The Chancellor had announced the abolition of PRT for new fields and its reduction from 75 to 50 per cent on existing fields. This was welcomed by larger companies with substantial on-stream production but was fiercely criticised by smaller groups. They said the accompanying abolition of tax relief on exploration would reduce drilling activity by 40 per cent and result in up to 50,000 job losses.

John Watts, the Conservative MP who chairs the Treasury and Civil Service Committee, tabled an amendment demanding that the reductions in PRT be phased in over three years and that the tax relief available should be increased from pounds 200m to pounds 500m.

Most likely to benefit from the change are small British independent companies, for whom the pounds 10m could be a life-saver, according to one industry expert. But a spokesman for Amerada Hess, the US oil company that has been one of original measure's most vociferous critics, said the alteration 'doesn't in any way address our concerns that there will be a precipitate fall-off in activity with serious implications for jobs in the service sector'.

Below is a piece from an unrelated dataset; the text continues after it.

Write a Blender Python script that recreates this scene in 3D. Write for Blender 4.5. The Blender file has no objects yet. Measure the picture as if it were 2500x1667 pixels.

The other change will correct an anomaly created by advance corporation tax alterations in this year's Budget, which meant that life insurance companies were liable to a higher rate of tax on income from unit trusts than on direct holdings in shares. This means that up to pounds 30bn of funds should not now leave unit trusts.

The unit trust industry has also won a long-standing battle over its inability to pay unit trust income gross to non-residents. Legislation is to be included in the autumn Finance Bill to allow gross payment by UK funds.

There is also to be a consultative document before the end of the year on the launch of open-ended investment companies. These would operate in a similar way to unit trusts but without the restrictions of trust law.